The Career of Ken Cooley

Librarian Ken Cooley


Interview conducted and edited by: Zehra Abrar, work study student


What were your beginnings in librarianship?


In 1972 I worked on a recreation project in my home town of Birtle, Manitoba. One of my responsibilities was to keep the high school library open a number of evenings each week.  I didn’t get a lot of customers but I did discover how much I liked the library.  Later, at the University of Manitoba, I had several stints as a library student assistant, most significantly for me in the Government Publications section, both at the U of M and UBC, where I later completed my Master's in Library Science.


What year did you start at UVic?


I began work at UVic Libraries on April 1, 1991. This was just as the Libraries were implementing NOTIS, our first automated library system.


What was your title when you first started?


I began work at UVic Libraries as the Humanities Reference and Collection Development Librarian. I reported to Don White in the Reference Unit and Donna Signori in Collections.


What roles did you have in the library over the years?


From my initial appointment in Reference and Collections, I became Head of Acquisitions, reporting to Donna Signori. Later I became the Head of Library IT and Technical Services, then Associate University Librarian for Research Resources, which encompassed collection management, acquisitions, technical services, and reference, and finally, after stepping down to take a study leave in 2017, I spent the last two years as Special Projects Librarian, reporting to Jonathan Bengtson.


What has been the biggest change since you started at UVic Libraries?


There is no doubt that UVic Libraries, like the whole world, has been transformed by the advent of vast amounts of digitized information.

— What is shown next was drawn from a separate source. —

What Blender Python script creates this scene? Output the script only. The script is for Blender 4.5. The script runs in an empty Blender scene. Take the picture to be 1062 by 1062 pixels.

This change has impacted every part of the library’s operation.


Are there any approaches to administration that you think were particularly successful?


If you are not deeply interested in people and find you do your best work alone, then you should have nothing to do with administration of any aspect of a library. All the successful library administrators I’ve met during my career possessed these qualities. They aren’t sufficient in themselves, but they are fundamental.


What are you most proud of in your career?


I would say that my ongoing involvement in creating collections for teaching, learning, and research at UVic has been the most challenging part of my career as a librarian. The enormous costs involved have always been a formidable obstacle, as has been the introduction of new formats and new purchasing models. However, collection development work always attracted me to the intellectual life of the university in a way few other assignments did.


If you did not become a librarian, what other career choice would you have made?


Oddly enough for a very practical farmer and school teacher, both my father and my mother thought I should enroll in Fine Arts. I might have had a wilder life if I’d followed their advice!


What advice would you give to your colleagues?


I apologize for this smug saying but here goes: “Don’t stop when you’re tired. Stop when you’re done.”


“Don’t stop when you’re tired. Stop when you’re done.”


What motivated you to retire?


My former boss Marnie Swanson said that you just know when it’s time to go.  That’s pretty much what happened. I am still very interested in the library, but one reaches a point when you know you should just get out of the way.


If you could read anyone’s mind, who would it be?


Funny, but as I think about this, I realize I’ve not spent a lot of time wondering about what others were thinking. I’ve mostly worried about finding out what they have actually been doing, which was not always very easy.


What books are on your bedside table?


I have two books on the go just now: A History of the World in 12 Maps by Jerry Brotton and Flights by Olga Tokarczuk. Like most of us, I’m pretty fascinated by maps, and the Tokarczuk book has a very interesting structure. I’m looking forward to my book club (composed almost entirely of retired librarians) discussion.


Finally, what are you doing in retirement?


I plan on learning to play the bass clarinet.